Foreigners to be Mostly Kept Out of China's Privatizations
SHANGHAI, March 6 (Reuters) - As China embarks on a new wave of opening up state-dominated industries to private capital, foreign firms will largely be kept out and authorities are likely to look to institutions like domestic pension funds and insurers.
State giants China National Petroleum Corporation (CNPC), Sinopec Corp and China Railway Corporation have said they were seeking investments from private capital and also social capital, or funds sourced from pension funds and insurance companies.
"I think those are going to be the key groups that the SOEs (state-owned enterprises) will first partner up with," said Sun Lijian, deputy director of the School of Economics at Fudan University.
"It will also fit in with Beijing's strategy to diversify investment channels for its vast, locally managed pension funds."

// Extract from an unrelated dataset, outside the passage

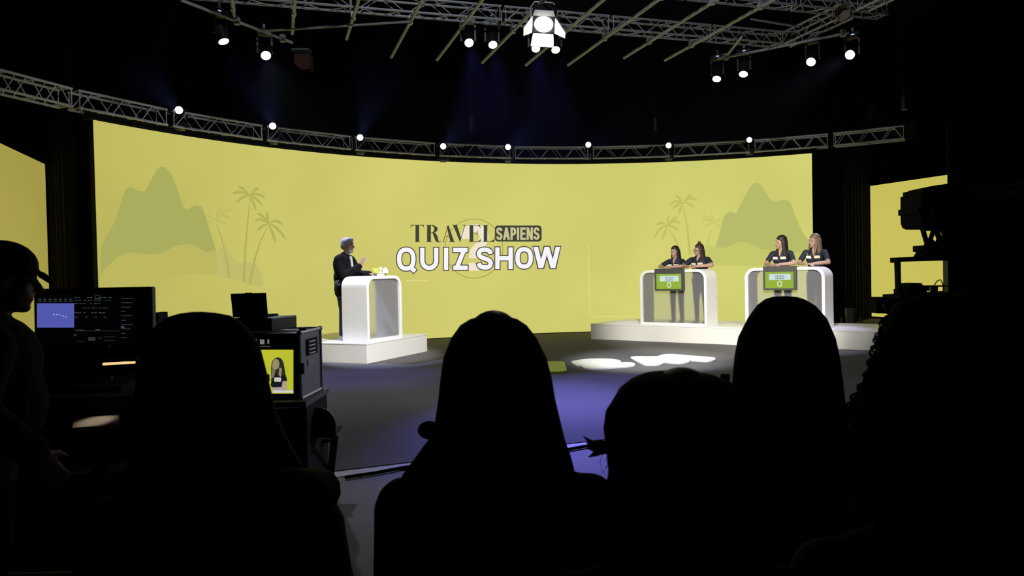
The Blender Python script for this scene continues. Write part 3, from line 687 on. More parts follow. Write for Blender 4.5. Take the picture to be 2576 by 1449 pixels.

The move reflects China's desire to avoid adding further debt on to the federal government's books while injecting much-needed cash into vital sectors, but without ceding control.
On Wednesday, Premier Li Keqiang said on the opening day of the annual parliament session on Wednesday that the fiscal deficit would be maintained at 2.1 percent of GDP in 2014, the same as last year.
Analysts said recent announcements by some of China's largest state-owned enterprises to diversify ownership provides a hint of Beijing's public-private partnership model as it opens up its petroleum, railway, finance, power and telecom sectors to private investors for the first time.